Vous voyez ici le schéma de la résolution DNS sans la QNAME minimisation puis avec : resolution-dns-sans-qnamemin resolution-dns-avec-qnamemin

Dans certains cas, la QNAME minimisation peut augmenter le nombre de requêtes DNS envoyées par le résolveur. Si un nom comporte dix composants (ce qui arrive dans des domaines ip6.arpa), il faudra dans certains cas dix requêtes au lieu de deux ou trois. Les RFC 8020 et RFC 8198 peuvent aider à diminuer ce nombre, en permettant la synthèse de réponses par le résolveur.
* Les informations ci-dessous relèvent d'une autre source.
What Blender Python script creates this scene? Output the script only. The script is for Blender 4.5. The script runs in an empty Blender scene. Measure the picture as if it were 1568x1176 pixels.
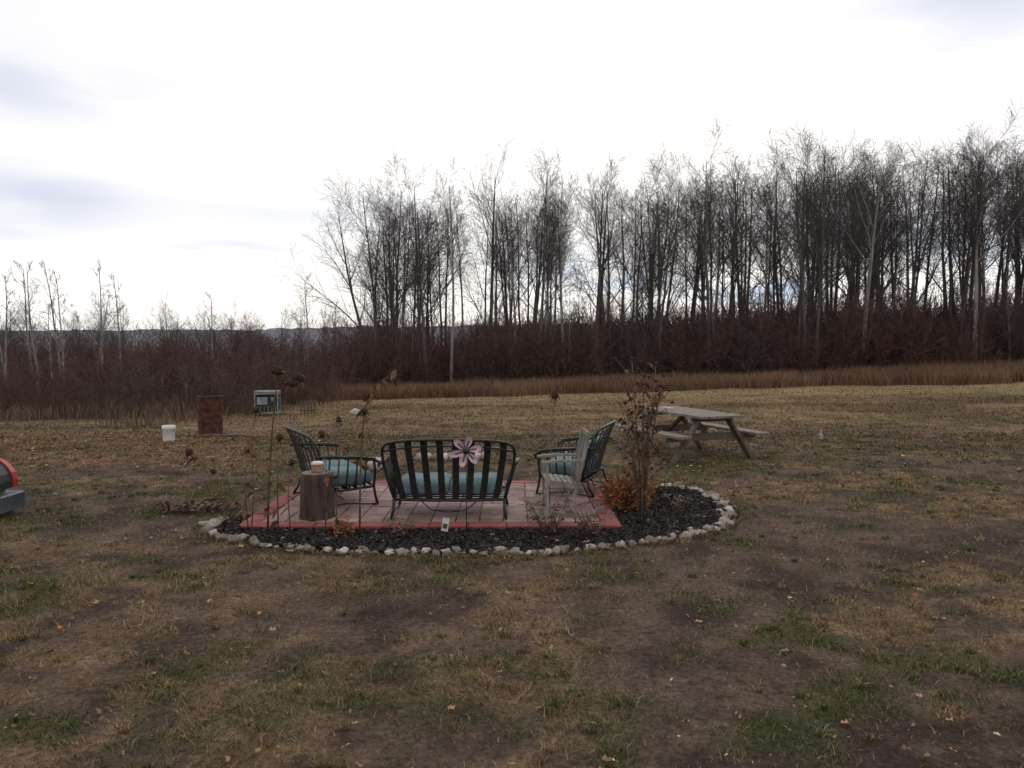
import bpy, math, random
import numpy as np
from mathutils import Vector, Matrix, noise as mnoise
R=math.radians
random.seed(7); rs=np.random.RandomState(11)
scene=bpy.context.scene
col=scene.collection

# ------------------------------------------------------------ noise / terrain
def hsh(i,j,s):
    v=np.sin(i*127.1+j*311.7+s*74.7)*43758.5453
    return v-np.floor(v)
def vn(x,y,s=0):
    x=np.asarray(x,float);y=np.asarray(y,float)
    i=np.floor(x);j=np.floor(y);u=x-i;v=y-j
    u=u*u*(3-2*u);v=v*v*(3-2*v)
    return (hsh(i,j,s)*(1-u)+hsh(i+1,j,s)*u)*(1-v)+(hsh(i,j+1,s)*(1-u)+hsh(i+1,j+1,s)*u)*v
def fbm(x,y,s=0,o=4):
    t=0;a=.5;n=0
    for k in range(o):
        c,sn=math.cos(k*.7),math.sin(k*.7)
        t=t+a*vn((x*c-y*sn)*2**k,(x*sn+y*c)*2**k,s+k*3.3);n+=a;a*=.55
    return t/n
def sm(t):
    t=np.clip(t,0,1);return t*t*(3-2*t)
def H(x,y):
    x=np.asarray(x,float);y=np.asarray(y,float)
    t=sm((y-10)/38.)
    z=t*np.clip(-0.75+0.036*x,-1.7,1.3)
    z=z-sm((y-50)/80.)*3.2*sm((12-x)/40.)
    z=z+(fbm(x*.9,y*.9,5,3)-.5)*.03*sm(abs(y-9)/1.5-1.6+abs(x)/8)
    return z
def h(x,y): return float(H(x,y))
def mixc(a,b,f): 
    f=np.asarray(f)[...,None];return np.asarray(a)*(1-f)+np.asarray(b)*f
SOIL=np.array([.054,.037,.031]);SOIL2=np.array([.102,.072,.056])
STRAW=np.array([.245,.165,.090]);GREEN=np.array([.060,.074,.028]);OLIVE=np.array([.160,.112,.056])
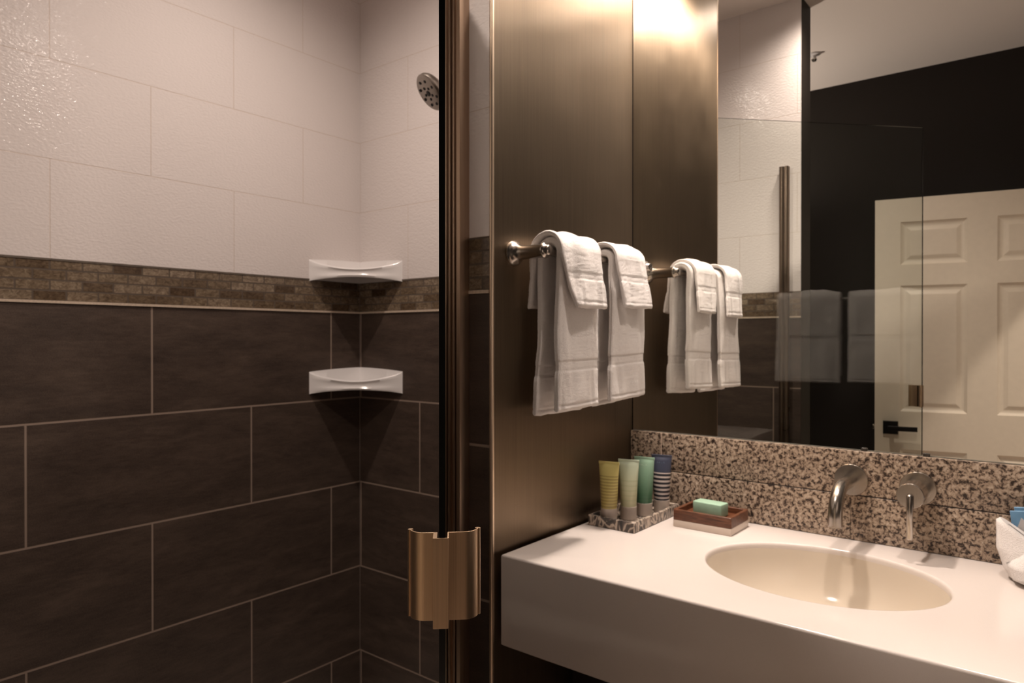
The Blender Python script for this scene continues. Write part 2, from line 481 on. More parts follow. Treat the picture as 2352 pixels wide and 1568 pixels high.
for k, (x, y, p, ang_) in LAMPS.items(): downlight(x, y, LAB[k])
# vanity pendant: ceiling plate, stem, opaque shade open at the bottom
mg_metal = simple('fixture_nickel', (0.50, 0.45, 0.40), 0.25, 1.0)
ml, nt, bs = nmat('pendant_lens'); bs.inputs['Emission Color'].default_value = (*WARM, 1); bs.inputs['Emission Strength'].default_value = 8.0
t = thing('vanity_light', 'brushed nickel lamp with one open shade hanging from the ceiling beside the bronze panel', 'light', (-0.69, 1.38, CEIL))
MB().box((-0.74, 1.33, CEIL - 0.025), (-0.64, 1.43, CEIL - 0.0005), bev=0.004).build('ceiling_plate', mg_metal, t)
for gx, gy, gz, p in SHADES:
    MB().tube([(gx, gy, CEIL - 0.024), (gx, gy, gz + 0.18), (gx, gy, gz + 0.10)], 0.007, n=14).build('stem', mg_metal, t)
    MB().lathe([(0.008, 0.105), (0.030, 0.100), (0.048, 0.085), (0.052, 0.06), (0.054, 0.002), (0.052, 0.002), (0.050, 0.06), (0.046, 0.083), (0.028, 0.097), (0.008, 0.100)], (gx, gy, gz), (0, 0, 1)).build('lamp_shade', mg_metal, t)
    MB().lathe([(0.0495, 0.006), (0.0495, 0.008)], (gx, gy, gz), (0, 0, 1)).build('lens', ml, t)

t = thing('ceiling_fill_uplight', 'added unseen nickel uplight brightening the ceiling from the alcove behind the shower', 'light', FILL_UPLIGHT)
MB().box((XL + 0.0005, FILL_UPLIGHT[1] - 0.05, FILL_UPLIGHT[2] - 0.05), (XL + 0.012, FILL_UPLIGHT[1] + 0.05, FILL_UPLIGHT[2] + 0.07), bev=0.002).build('wall_plate', mg_metal, t)
MB().lathe([(0.002, 0.0), (0.030, 0.004), (0.046, 0.030), (0.053, 0.070), (0.051, 0.070), (0.044, 0.032), (0.028, 0.007), (0.002, 0.003)], FILL_UPLIGHT, (0, 0, 1)).build('lamp_shade', mg_metal, t)

# small ceiling sprinkler seen in the mirror
t = thing('sprinkler_head', 'small pale sprinkler head on the ceiling, seen in the mirror', 'sprinkler', (-1.03, -0.55, CEIL))
MB().lathe([(0.0, 0), (0.033, 0), (0.030, 0.006), (0.012, 0.010), (0.010, 0.022), (0.0, 0.022)], (-1.03, -0.55, CEIL), (0, 0, -1), caps=False).build('escutcheon', M_ceramic, t)
MB().lathe([(0.0, 0), (0.010, 0.001), (0.014, 0.008), (0.010, 0.016), (0.0, 0.018)], (-1.03, -0.55, CEIL - 0.021), (0, 0, -1), caps=False).build('deflector', M_chrome, t)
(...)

Une autre solution est de ne pas ajouter un composant après l'autre en cherchant le serveur faisant autorité mais d'en mettre plusieurs d'un coup, surtout après les quatre premiers composants.

Un algorithme complet pour gérer la QNAME minimisation figure dans la section 3 du RFC.

Notez que, si vous voulez voir si votre résolveur fait de la QNAME minimisation, vous pouvez utiliser tcpdump pour voir les questions qu'il pose mais il y a une solution plus simple, la page Web de l'OARC (dans les DNS features).

Un test avec les sondes RIPE Atlas semble indiquer que la QNAME minimisation est aujourd'hui largement répandue (les deux tiers des résolveurs utilisés par ces sondes) :

% blaeu-resolve --requested 1000 --type TXT   qnamemintest.internet.nl 
["hooray - qname minimisation is enabled on your resolver :)!"] : 651 occurrences 
["no - qname minimisation is not enabled on your resolver :("] : 343 occurrences 
Test #33178767 done at 2021-11-05T14:41:02Z
  

Il existe aussi une étude récente sur la QNAME minimization en République Tchèque.

Comme son prédécesseur, ce RFC utilise (prétend Verisign) un brevet. Comme la plupart des brevets logiciels, il n'est pas fondé sur une réelle invention (la QNAME minimisation était connue bien avant le brevet).

Ah, et vous noterez que le développement de ce RFC, par trois auteurs, a été fait sur FramaGit.